5 August 2008 | by Quinoa1984See all my reviews

Batman has a mythology, a framework that can be worked in and around but has rules that can't be broken. But what's great about this one episode of the animated Batman show- now featured as a special feature on the Batman: Gotham Knight DVD- is mixed perspective. It's actually ironic that a carbon-copy (updated only with flashy/anime-inspired) was featured as part of the Gotham Knight episodes, when this one, made by Bruce Timm's team and with less flashy animation (though this is arguable), is better and more indicative of the history of Batman.
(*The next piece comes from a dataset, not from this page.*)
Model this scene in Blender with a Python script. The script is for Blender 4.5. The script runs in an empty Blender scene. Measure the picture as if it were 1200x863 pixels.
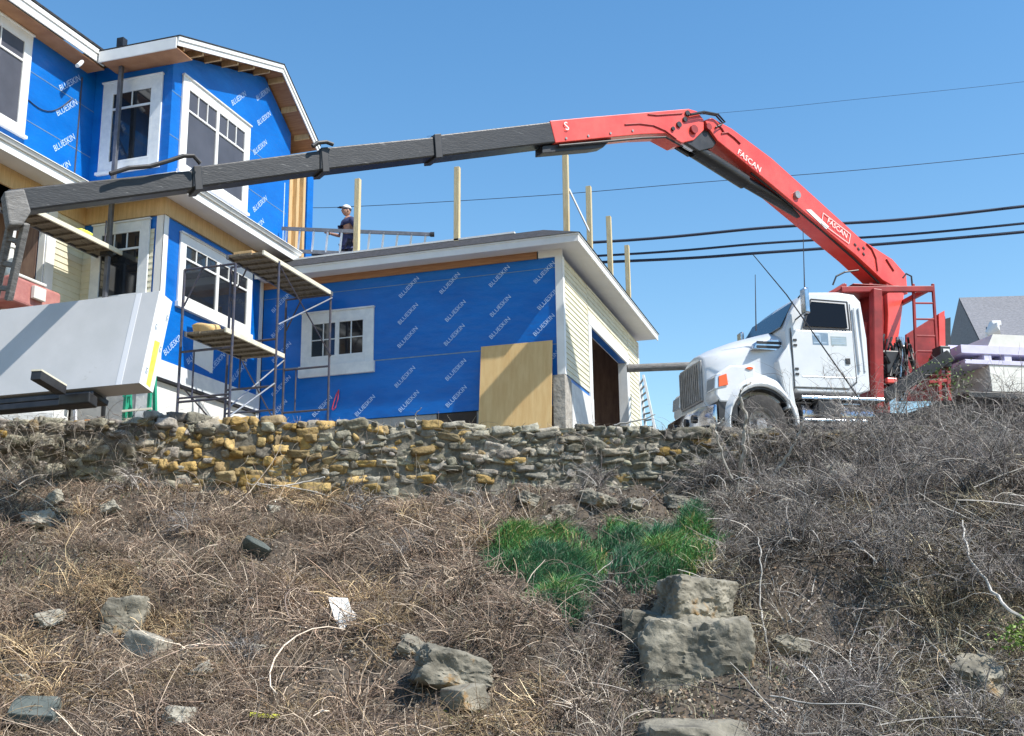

It's about a few kids who are talking about what they think Batman is "really" like. We get two perspectives, each based on classic Batman lore. The first is done up like those goofy, feel-good comics from the 40s and 50s where Batman and Robin fight Joker in stilted poses- akin to the obscure animated series from the 1970s- where they're caught between a piano and a hard place. It's beautifully done in a retro, jokingly nostalgic manner. The second is a treatment of Frank Miller's Dark Knight Returns, and more or less it's faithful to the best parts of the book (the fight against the mutants, the girl Robin, Batman in that crazy-ass tank). Each of the two feature different voices for Batman and Joker and those other characters than usual, and they're both done wonderfully.

Then, finally, the last segment pits the kids into a situation where Batman really has to come save them- this time from the villain Firefly, who traps them in a theater. The whole framework of this story, I might add, is smart for also incorporating an issue from the 70s (credited to Neal Adams) which is about kids talking about what they think Batman is like. It's altogether fun stuff for the Batman fan, and gives casual viewers of the show a taste of what legacy Batman has left behind, for better or worse, in the long history of the comics.